*** ROWS ***

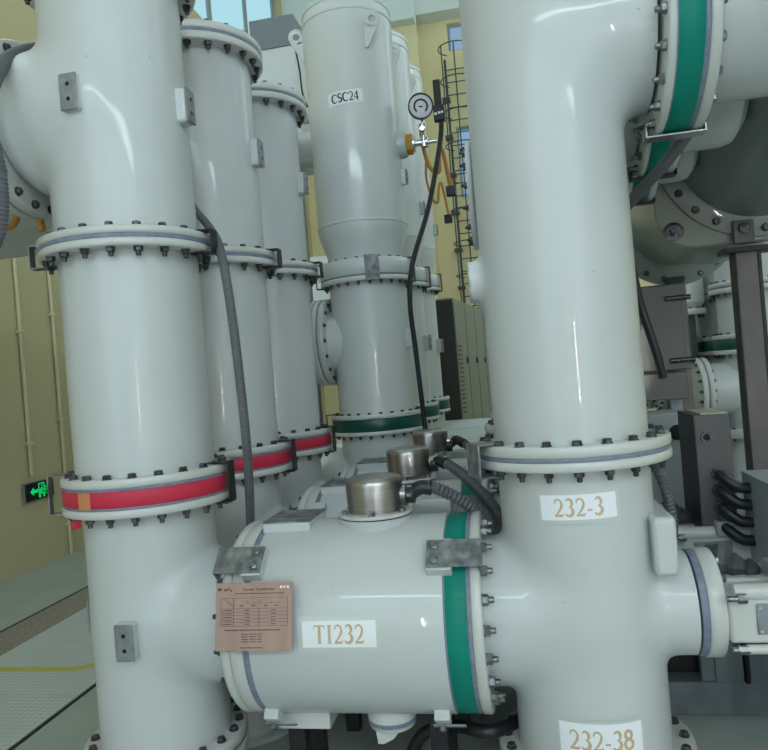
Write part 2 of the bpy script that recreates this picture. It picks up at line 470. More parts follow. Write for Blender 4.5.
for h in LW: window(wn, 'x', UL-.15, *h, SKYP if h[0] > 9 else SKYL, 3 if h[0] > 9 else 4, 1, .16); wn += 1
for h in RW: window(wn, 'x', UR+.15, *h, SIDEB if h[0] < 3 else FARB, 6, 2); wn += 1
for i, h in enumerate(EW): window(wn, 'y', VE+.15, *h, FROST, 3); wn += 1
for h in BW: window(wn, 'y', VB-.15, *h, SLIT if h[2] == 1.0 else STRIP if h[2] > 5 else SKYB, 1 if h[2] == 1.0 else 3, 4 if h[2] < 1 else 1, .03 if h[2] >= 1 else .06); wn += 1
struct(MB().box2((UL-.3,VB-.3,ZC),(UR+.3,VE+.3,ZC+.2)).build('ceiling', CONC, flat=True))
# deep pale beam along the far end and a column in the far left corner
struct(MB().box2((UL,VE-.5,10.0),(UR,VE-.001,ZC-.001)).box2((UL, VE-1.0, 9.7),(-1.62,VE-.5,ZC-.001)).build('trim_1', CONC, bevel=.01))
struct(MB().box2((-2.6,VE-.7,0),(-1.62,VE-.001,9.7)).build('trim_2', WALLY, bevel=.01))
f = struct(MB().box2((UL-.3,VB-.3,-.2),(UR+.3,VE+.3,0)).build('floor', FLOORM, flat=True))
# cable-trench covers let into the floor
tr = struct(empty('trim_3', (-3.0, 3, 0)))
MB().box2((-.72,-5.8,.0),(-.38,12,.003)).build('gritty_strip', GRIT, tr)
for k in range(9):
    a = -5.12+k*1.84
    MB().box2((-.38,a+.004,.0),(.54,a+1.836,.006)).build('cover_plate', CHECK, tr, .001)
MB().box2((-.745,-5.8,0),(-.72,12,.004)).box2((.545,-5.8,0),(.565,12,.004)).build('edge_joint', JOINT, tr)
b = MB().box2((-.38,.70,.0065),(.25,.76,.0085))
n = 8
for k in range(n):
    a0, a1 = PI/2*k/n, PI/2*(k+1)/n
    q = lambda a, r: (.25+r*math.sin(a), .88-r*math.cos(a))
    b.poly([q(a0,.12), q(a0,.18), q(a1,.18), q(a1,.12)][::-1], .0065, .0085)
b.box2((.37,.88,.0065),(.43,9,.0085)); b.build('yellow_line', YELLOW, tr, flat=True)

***
*** ROWS ***

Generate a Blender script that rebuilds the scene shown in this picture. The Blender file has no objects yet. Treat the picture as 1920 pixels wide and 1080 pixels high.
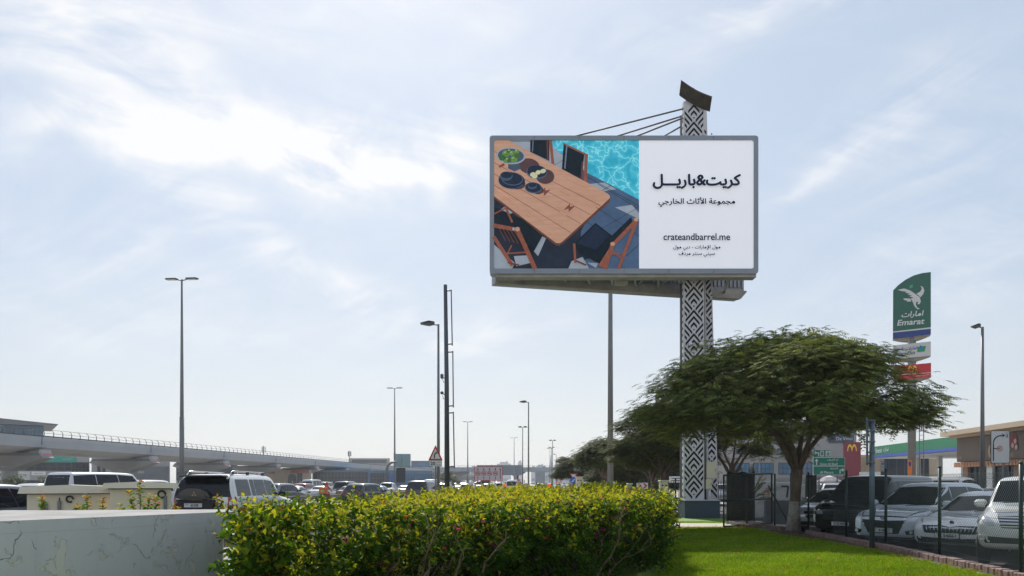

***

| WORK TO DO |
Quote word for word every line from the one that has "Write part 2" through the one that has "YELLOW, tr, flat=True)".

| EXERCISE SOLUTION |
Write part 2 of the bpy script that recreates this picture. It picks up at line 470. More parts follow. Write for Blender 4.5.
for h in LW: window(wn, 'x', UL-.15, *h, SKYP if h[0] > 9 else SKYL, 3 if h[0] > 9 else 4, 1, .16); wn += 1
for h in RW: window(wn, 'x', UR+.15, *h, SIDEB if h[0] < 3 else FARB, 6, 2); wn += 1
for i, h in enumerate(EW): window(wn, 'y', VE+.15, *h, FROST, 3); wn += 1
for h in BW: window(wn, 'y', VB-.15, *h, SLIT if h[2] == 1.0 else STRIP if h[2] > 5 else SKYB, 1 if h[2] == 1.0 else 3, 4 if h[2] < 1 else 1, .03 if h[2] >= 1 else .06); wn += 1
struct(MB().box2((UL-.3,VB-.3,ZC),(UR+.3,VE+.3,ZC+.2)).build('ceiling', CONC, flat=True))
# deep pale beam along the far end and a column in the far left corner
struct(MB().box2((UL,VE-.5,10.0),(UR,VE-.001,ZC-.001)).box2((UL, VE-1.0, 9.7),(-1.62,VE-.5,ZC-.001)).build('trim_1', CONC, bevel=.01))
struct(MB().box2((-2.6,VE-.7,0),(-1.62,VE-.001,9.7)).build('trim_2', WALLY, bevel=.01))
f = struct(MB().box2((UL-.3,VB-.3,-.2),(UR+.3,VE+.3,0)).build('floor', FLOORM, flat=True))
# cable-trench covers let into the floor
tr = struct(empty('trim_3', (-3.0, 3, 0)))
MB().box2((-.72,-5.8,.0),(-.38,12,.003)).build('gritty_strip', GRIT, tr)
for k in range(9):
    a = -5.12+k*1.84
    MB().box2((-.38,a+.004,.0),(.54,a+1.836,.006)).build('cover_plate', CHECK, tr, .001)
MB().box2((-.745,-5.8,0),(-.72,12,.004)).box2((.545,-5.8,0),(.565,12,.004)).build('edge_joint', JOINT, tr)
b = MB().box2((-.38,.70,.0065),(.25,.76,.0085))
n = 8
for k in range(n):
    a0, a1 = PI/2*k/n, PI/2*(k+1)/n
    q = lambda a, r: (.25+r*math.sin(a), .88-r*math.cos(a))
    b.poly([q(a0,.12), q(a0,.18), q(a1,.18), q(a1,.12)][::-1], .0065, .0085)
b.box2((.37,.88,.0065),(.43,9,.0085)); b.build('yellow_line', YELLOW, tr, flat=True)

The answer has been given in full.